(Washington, DC) -- In an interview with Reuters published today, President Donald Trump said he wants to build up the U.S. nuclear arsenal to ensure it is at the "top of the pack," saying the United States has fallen behind in its nuclear weapons capacity and he said he thinks the 2010 New START agreement is “one-sided.”
Mr. Trump’s comments suggest, once again, that he is ill-informed about nuclear weapons and has a poor understanding of the unique dangers of nuclear weapons.

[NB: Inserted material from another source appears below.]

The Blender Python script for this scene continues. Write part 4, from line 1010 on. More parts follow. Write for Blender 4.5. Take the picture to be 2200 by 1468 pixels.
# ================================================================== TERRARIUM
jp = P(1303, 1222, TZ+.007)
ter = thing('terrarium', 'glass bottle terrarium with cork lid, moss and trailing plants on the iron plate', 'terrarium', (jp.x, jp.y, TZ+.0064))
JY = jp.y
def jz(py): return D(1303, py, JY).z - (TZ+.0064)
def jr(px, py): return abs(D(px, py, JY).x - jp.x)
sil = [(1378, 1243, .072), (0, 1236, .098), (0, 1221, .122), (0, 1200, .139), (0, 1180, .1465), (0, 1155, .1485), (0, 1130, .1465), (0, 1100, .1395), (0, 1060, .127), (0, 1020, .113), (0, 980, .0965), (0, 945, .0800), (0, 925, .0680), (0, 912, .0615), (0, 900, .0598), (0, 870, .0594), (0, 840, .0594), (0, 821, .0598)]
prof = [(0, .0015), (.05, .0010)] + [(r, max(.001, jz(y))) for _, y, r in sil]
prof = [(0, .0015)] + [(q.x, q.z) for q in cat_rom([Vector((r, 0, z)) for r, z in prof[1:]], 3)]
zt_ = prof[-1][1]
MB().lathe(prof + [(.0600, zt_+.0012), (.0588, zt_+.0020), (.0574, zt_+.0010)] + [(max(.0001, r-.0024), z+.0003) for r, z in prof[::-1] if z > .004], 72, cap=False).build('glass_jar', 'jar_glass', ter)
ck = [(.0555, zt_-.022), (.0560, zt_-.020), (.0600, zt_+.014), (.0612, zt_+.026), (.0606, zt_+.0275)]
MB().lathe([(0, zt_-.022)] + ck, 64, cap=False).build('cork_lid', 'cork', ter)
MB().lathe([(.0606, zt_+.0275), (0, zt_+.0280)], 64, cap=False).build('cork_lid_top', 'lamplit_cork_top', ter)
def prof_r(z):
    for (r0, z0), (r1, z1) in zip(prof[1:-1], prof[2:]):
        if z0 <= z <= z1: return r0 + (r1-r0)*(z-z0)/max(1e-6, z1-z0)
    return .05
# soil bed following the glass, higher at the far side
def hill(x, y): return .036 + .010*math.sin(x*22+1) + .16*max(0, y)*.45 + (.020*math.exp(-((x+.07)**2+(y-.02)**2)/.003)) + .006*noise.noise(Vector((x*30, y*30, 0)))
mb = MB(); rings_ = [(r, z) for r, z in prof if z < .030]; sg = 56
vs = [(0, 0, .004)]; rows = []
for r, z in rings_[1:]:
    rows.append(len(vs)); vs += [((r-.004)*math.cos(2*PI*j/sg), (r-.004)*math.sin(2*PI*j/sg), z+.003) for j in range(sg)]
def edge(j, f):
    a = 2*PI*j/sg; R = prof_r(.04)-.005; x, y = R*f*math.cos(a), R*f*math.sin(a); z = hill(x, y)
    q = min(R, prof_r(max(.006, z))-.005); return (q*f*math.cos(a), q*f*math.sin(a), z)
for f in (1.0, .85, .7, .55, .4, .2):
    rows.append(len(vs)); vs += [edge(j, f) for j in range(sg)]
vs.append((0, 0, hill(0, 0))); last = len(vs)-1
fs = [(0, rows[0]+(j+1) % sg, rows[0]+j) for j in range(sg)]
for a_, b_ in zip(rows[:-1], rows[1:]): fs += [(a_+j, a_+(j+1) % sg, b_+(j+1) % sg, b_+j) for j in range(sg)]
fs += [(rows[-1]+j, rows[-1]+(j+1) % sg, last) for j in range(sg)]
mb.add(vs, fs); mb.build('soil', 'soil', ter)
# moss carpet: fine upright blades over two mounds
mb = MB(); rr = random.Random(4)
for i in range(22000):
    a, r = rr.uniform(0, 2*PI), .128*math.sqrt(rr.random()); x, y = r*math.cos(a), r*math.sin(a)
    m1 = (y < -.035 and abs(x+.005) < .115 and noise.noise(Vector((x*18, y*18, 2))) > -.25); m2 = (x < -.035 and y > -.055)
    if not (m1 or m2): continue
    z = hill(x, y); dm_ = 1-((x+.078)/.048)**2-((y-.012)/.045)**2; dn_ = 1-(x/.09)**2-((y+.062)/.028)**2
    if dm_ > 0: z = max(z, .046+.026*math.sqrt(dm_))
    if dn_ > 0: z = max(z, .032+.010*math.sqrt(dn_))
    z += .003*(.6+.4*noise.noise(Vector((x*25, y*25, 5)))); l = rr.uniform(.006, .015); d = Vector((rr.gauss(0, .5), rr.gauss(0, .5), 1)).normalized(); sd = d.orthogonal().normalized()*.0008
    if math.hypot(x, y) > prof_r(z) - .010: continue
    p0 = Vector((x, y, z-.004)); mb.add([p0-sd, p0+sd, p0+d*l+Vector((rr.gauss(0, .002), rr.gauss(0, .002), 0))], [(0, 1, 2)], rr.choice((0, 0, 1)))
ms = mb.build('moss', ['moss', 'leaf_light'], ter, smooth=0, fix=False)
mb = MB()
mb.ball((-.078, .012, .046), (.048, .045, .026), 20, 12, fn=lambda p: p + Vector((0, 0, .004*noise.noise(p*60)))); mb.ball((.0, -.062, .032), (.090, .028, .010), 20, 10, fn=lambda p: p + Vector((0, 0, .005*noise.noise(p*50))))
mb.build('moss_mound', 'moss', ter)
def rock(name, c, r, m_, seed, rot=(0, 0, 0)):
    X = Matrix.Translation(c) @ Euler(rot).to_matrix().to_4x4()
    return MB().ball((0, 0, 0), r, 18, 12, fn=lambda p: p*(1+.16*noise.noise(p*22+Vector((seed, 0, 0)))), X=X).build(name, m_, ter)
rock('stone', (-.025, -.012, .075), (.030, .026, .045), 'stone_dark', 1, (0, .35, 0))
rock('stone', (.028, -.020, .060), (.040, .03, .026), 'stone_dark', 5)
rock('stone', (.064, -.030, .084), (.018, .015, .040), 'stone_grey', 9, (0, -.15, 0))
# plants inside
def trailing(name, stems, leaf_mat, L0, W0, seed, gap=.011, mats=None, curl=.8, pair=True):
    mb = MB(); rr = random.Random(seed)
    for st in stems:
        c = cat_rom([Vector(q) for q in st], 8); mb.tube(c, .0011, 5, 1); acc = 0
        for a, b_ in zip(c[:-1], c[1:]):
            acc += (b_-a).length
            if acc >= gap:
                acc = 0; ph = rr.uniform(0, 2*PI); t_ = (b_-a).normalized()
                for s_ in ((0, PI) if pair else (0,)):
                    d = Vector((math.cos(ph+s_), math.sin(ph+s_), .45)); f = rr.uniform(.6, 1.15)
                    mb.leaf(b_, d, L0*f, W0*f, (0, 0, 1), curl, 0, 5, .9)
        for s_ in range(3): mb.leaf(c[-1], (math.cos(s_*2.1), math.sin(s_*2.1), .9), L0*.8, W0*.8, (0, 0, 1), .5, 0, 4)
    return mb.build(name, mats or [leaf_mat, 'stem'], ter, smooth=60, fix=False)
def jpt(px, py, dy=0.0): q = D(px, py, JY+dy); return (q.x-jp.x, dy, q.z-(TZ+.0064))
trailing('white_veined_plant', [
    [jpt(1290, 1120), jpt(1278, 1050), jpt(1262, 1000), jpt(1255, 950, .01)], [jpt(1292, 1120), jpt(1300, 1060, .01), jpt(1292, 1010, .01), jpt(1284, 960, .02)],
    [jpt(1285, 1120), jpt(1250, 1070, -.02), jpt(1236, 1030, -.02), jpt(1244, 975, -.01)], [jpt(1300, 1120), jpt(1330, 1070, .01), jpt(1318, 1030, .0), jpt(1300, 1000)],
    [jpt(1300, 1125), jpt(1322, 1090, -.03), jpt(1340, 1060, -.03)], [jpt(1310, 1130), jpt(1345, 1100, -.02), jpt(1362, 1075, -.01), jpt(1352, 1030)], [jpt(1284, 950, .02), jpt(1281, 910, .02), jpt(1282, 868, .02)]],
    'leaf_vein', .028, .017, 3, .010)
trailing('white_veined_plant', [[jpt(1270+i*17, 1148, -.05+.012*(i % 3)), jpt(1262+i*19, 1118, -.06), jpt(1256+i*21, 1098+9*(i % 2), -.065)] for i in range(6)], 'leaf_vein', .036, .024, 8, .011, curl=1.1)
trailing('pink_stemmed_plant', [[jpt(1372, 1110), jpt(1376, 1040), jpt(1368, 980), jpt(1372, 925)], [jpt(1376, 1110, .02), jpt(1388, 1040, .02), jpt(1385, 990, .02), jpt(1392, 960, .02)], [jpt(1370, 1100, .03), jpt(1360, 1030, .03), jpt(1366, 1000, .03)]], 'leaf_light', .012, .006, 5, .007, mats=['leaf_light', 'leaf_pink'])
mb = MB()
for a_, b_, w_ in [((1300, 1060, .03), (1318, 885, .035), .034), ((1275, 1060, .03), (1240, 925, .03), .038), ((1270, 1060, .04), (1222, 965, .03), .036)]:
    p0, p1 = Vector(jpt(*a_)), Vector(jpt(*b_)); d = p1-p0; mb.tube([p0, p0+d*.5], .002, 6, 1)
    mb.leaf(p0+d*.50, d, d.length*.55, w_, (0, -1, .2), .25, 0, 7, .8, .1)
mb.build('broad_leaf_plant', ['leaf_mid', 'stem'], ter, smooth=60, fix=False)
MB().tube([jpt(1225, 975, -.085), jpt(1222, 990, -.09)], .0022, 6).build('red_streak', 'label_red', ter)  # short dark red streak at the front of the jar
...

The history of the Cold War shows us that no one comes out on “top of the pack” of an arms race and nuclear brinksmanship. President Trump needs to work with Russia's President Putin to build down, not build up their excessive nuclear arsenals and stop stirring up nuclear tensions.

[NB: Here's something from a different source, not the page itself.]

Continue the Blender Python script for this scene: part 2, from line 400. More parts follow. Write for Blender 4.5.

In reality, New START has advanced U.S. and global interests by lowering and capping the two nation’s excessive strategic deployed nuclear arsenals, both of which remained poised on "launch-under-attack" alert status, meaning that thousands of nuclear weapons could be launched by the U.S. and Russian leaders within minutes of a presidential order.

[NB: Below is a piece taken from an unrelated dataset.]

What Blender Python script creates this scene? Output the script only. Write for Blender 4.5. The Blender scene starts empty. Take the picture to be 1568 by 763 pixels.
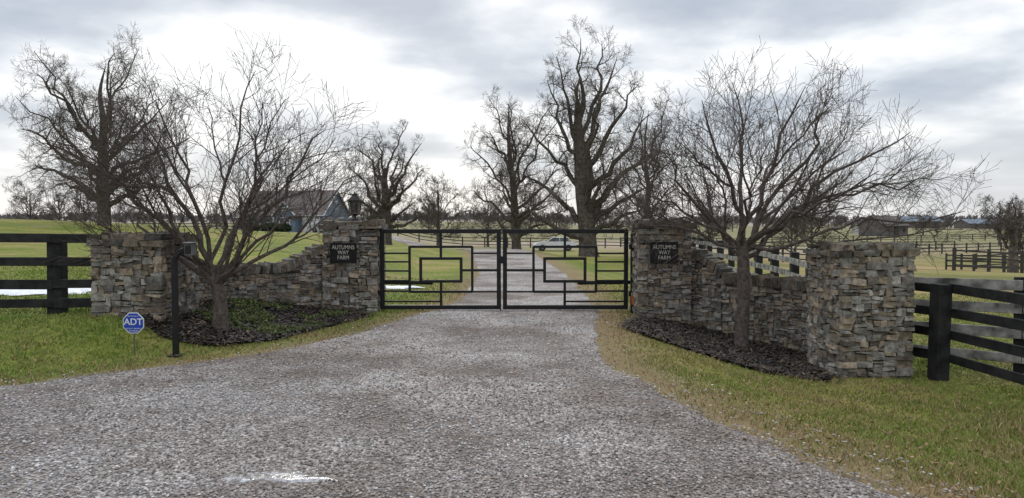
import bpy, math, random
import numpy as np
from mathutils import Vector, Matrix
rad=math.radians
scene=bpy.context.scene
scene.view_settings.view_transform='Standard'
scene.view_settings.look='None'
scene.view_settings.exposure=0
C=scene.collection

# ---------------------------------------------------------------- terrain
LY=[-60,0,6.3,7.0,7.63,8.45,9.55,11.5,13.7,14.3,16,24,42,55,70,90]
LX=[-60,-40,-14,-8,-5.3,-4.37,-3.25,-2.28,-1.75,-1.35,-1.15,-1.05,-2.4,-4.4,-9,-18]
RY=[-60,0,3,4.65,6.77,8.9,11,13.7,16,24,42,55,70,90]
RX=[30,7,3.4,2.45,1.71,1.15,1.25,1.62,1.7,1.75,1.0,-1.0,-5.6,-14.5]
def sm(a,b,v):
    t=np.clip((np.asarray(v,float)-a)/(b-a),0,1); return t*t*(3-2*t)
def wig(x,y):
    return (np.sin(x*3.1+np.sin(y*2.3)*1.4)+np.sin(y*4.7+x*1.9)*0.6+np.sin(x*9.3-y*7.9)*0.35+np.sin(x*1.1+y*0.7))*0.33
def xl(y): return np.interp(y,LY,LX)+0.07*wig(y*1.7,y*0+2)
def xr(y): return np.interp(y,RY,RX)+0.07*wig(y*1.9,y*0+5)
def H(x,y):
    x=np.asarray(x,float); y=np.asarray(y,float)
    ul=np.interp(y,LY,LX)-x; ur=x-np.interp(y,RY,RX)
    z=0.35*sm(0.1,2.9,ul)*sm(-3,-5.3,x)*sm(7.8,10.5,y)*(1-sm(20,60,y)*0.6)
    z=z-0.42*sm(0.15,3.2,ur)
    z=z+1.75*np.exp(-((x+38)/18)**2-((y-50)/30)**2)
    z=z-1.6*sm(5,40,x)*sm(14,60,y)
    z=z-1.1*sm(40,72,y)*sm(-18,-5,x)*(1-0.8*sm(5,40,x))*(1-0.6*sm(110,250,y))
    far=sm(120,500,np.hypot(x,y))
    z=z+far*(1.2*np.sin(x*0.011+1)+1.3*np.sin(y*0.009+x*0.004)+1.2)
    return z
def h(x,y): return float(H(x,y))

# ---------------------------------------------------------------- node material helpers
def newmat(name):
    m=bpy.data.materials.new(name); m.use_nodes=True
    nt=m.node_tree; b=nt.nodes['Principled BSDF']; return m,nt,b
def N(nt,t,**k):
    n=nt.nodes.new(t)
    for a,v in k.items(): setattr(n,a,v)
    return n
def noise(nt,vec,scale,detail=3,rough=0.6):
    n=N(nt,'ShaderNodeTexNoise'); n.inputs['Scale'].default_value=scale; n.inputs['Detail'].default_value=detail; n.inputs['Roughness'].default_value=rough
    nt.links.new(vec,n.inputs['Vector']); return n.outputs['Fac']
def ramp(nt,fac,stops):
    r=N(nt,'ShaderNodeValToRGB'); e=r.color_ramp.elements
    while len(e)<len(stops): e.new(0.5)
    for i,(p,c) in enumerate(stops):
        e[i].position=p; e[i].color=(c[0],c[1],c[2],1)
    nt.links.new(fac,r.inputs['Fac']); return r.outputs['Color']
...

Discarding New START would irresponsibly free Russia of any limits on its strategic nuclear arsenal and would terminate the inspections that provide the United States with significant additional transparency about Russian strategic nuclear forces.
A wide-range of U.S. national security leaders from, including Mr. Trump’s own Secretary of State Rex Tillerson, support New START.
With up to 1,550 deployed strategic nuclear weapons allowed under New START and no limits on the tactical nuclear weapons possessed by each side, Russia and the United States have far more weapons than is necessary to deter nuclear attack by the other or by any other nuclear-armed country. Neither the United States nor Russia comes out of the treaty “ahead” or “behind.”
Currently, Russia deploys 1,796 strategic warheads, the United States 1,367, but the United States deploys 681 strategic delivery vehicles (ICBMs, SLBMs, and strategic bombers) to Russia’s 508, giving the United States a substantially greater warhead upload potential.
Both countries will be required to meet the New START limits by February 2018. The agreement expires in 2021 but the two leaders could extend the treaty for another five years and take parallel, reciprocal steps to achieve further nuclear reductions.
In 2013, President Barack Obama, with input from the Joint Chiefs of Staff and other elements of the national security establishment, determined that the United States can reduce its nuclear force by another one-third below New START levels and still meet U.S. deterrence requirements.
Further nuclear reductions would reduce the price—estimated at $400 billion over 10 years by the Congressional Budget Office—to replace the U.S. arsenal at current levels. Expanding the U.S. arsenal with new or additional nuclear weapons would cost billions more.
The five most recent U.S. presidents, including Barack Obama, George W. Bush, Bill Clinton, George H.W. Bush, and Ronald Reagan, all negotiated agreements with Russia to reduce their nuclear stockpiles.
In his final news conference as president, Barack Obama noted that if incoming President Donald Trump can restart the stalled U.S.-Russian dialogue on further nuclear risk reduction measures in a serious way, “… there remains a lot of room for both countries to reduce our nuclear stockpiles.”
Mr. Trump must get smart and avoid reckless statements or actions that upend decades of successful efforts to reduce bloated nuclear arsenals and renew dangerous U.S. and Russian nuclear competition.